A large team of researchers and engineers monitored Apollo 11's entire operation from Earth. Armstrong, Collins and Aldrin were forever marked in history books as the first to live the adventure.

Franco Malerba says being in space allows one to live out the pages of the atlases and the greatness of Creation.

FRANCO MALERBA
First Italian astronaut
"We wonder, 'Is there anybody down below, when the lights of the cities are turned on and there certainly are! They are so intelligent, they learned how to interpret nature, in such a way to create light when natural light is gone."

Exploring the galaxy is something truly extraordinary.
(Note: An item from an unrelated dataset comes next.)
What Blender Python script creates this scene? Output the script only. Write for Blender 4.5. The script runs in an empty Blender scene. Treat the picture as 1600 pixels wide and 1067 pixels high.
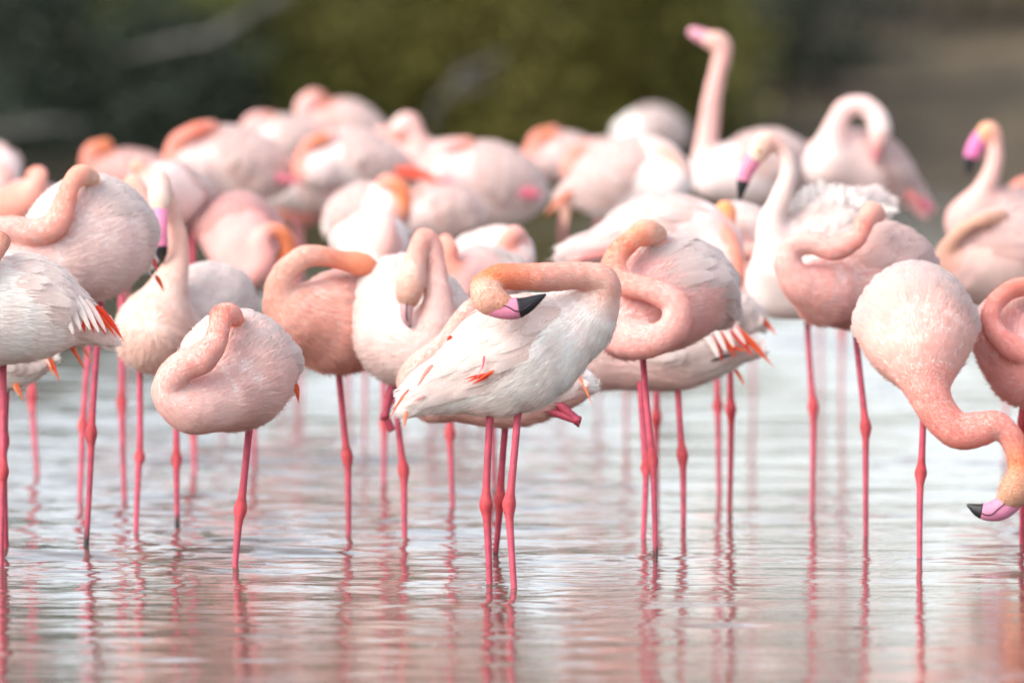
import bpy, math, random
import numpy as np
from mathutils import Vector

rng = np.random.default_rng(7)
random.seed(7)
scene = bpy.context.scene
COL = scene.collection

# ------------------------------------------------------------------ camera
F_PX = 17778.0            # focal length in pixels of a 1600 px wide frame (400 mm lens)
CAM_H = 1.84              # eye height above the water
HORIZON = -120.0          # horizon lies above the frame
PITCH = math.atan((533.5 - HORIZON) / F_PX)
cam_d = bpy.data.cameras.new('camera')
cam = bpy.data.objects.new('camera', cam_d)
COL.objects.link(cam)
cam.location = (0, 0, CAM_H)
cam.rotation_euler = (math.pi / 2 - PITCH, 0, 0)
cam_d.sensor_width = 36.0
cam_d.lens = F_PX / 1600 * 36.0
cam_d.clip_start = 0.5
cam_d.clip_end = 6000
cam_d.dof.use_dof = True
cam_d.dof.focus_distance = F_PX / 556.0
cam_d.dof.aperture_fstop = 2.8
cam_d.dof.aperture_blades = 0
scene.camera = cam

# ------------------------------------------------------------------ sky, sun, exposure
SUN_EL, SUN_AZ = math.radians(38), math.radians(-126)      # azimuth from +Y towards +X
world = bpy.data.worlds.new('World')
scene.world = world
world.use_nodes = True
wn = world.node_tree
wn.nodes.clear()
sky = wn.nodes.new('ShaderNodeTexSky')
sky.sky_type = 'NISHITA'
sky.sun_disc = False
sky.sun_elevation = SUN_EL
sky.sun_rotation = SUN_AZ
sky.altitude = 0
sky.air_density = 1.0
sky.dust_density = 1.9
sky.ozone_density = 1.0
hs = wn.nodes.new('ShaderNodeHueSaturation')
hs.inputs['Saturation'].default_value = 0.40            # thin overcast: the blue is mostly washed out
bg = wn.nodes.new('ShaderNodeBackground')
bg.inputs['Strength'].default_value = 0.15
wo = wn.nodes.new('ShaderNodeOutputWorld')
wn.links.new(sky.outputs[0], hs.inputs['Color'])
wn.links.new(hs.outputs[0], bg.inputs['Color'])
wn.links.new(bg.outputs[0], wo.inputs['Surface'])

sun_d = bpy.data.lights.new('sun', 'SUN')
sun_d.energy = 1.15
sun_d.angle = math.radians(40)
sun_d.color = (1.0, 0.89, 0.77)
sun = bpy.data.objects.new('sun', sun_d)
COL.objects.link(sun)
sdir = Vector((math.sin(SUN_AZ) * math.cos(SUN_EL), math.cos(SUN_AZ) * math.cos(SUN_EL), math.sin(SUN_EL)))
sun.rotation_euler = sdir.to_track_quat('Z', 'Y').to_euler()
sun.location = (-12, 18, 14)

scene.view_settings.view_transform = 'Standard'
scene.view_settings.look = 'None'
scene.view_settings.gamma = 1.0
scene.view_settings.use_curve_mapping = False
scene.view_settings.exposure = 1.3
scene.render.engine = 'CYCLES'
scene.cycles.use_denoising = True
scene.cycles.max_bounces = 10
scene.cycles.diffuse_bounces = 7
scene.cycles.transparent_max_bounces = 32
scene.cycles.caustics_reflective = True     # the bellies are lit by sky mirrored in the water
scene.cycles.caustics_refractive = False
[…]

Few have the opportunity to see the planet Earth from that vast perspective, when its magnitude allows one's mind to see things from another point of view.

FRANCO MALERBA
First Italian astronaut
"The view of the Earth, the view of the cosmos. The way of approaching Heaven in a certain sense like it's been interpreted by men, philosophers, by intellectuals and by the wandering Shepherd of Asia. It is a place of transition, of encounter between God and man, between the human and the divine. It is a strong experience that confirms that there is a greater force!"

It's a force that has spurred human reason to innovation and advance to achieve this giant leap for mankind.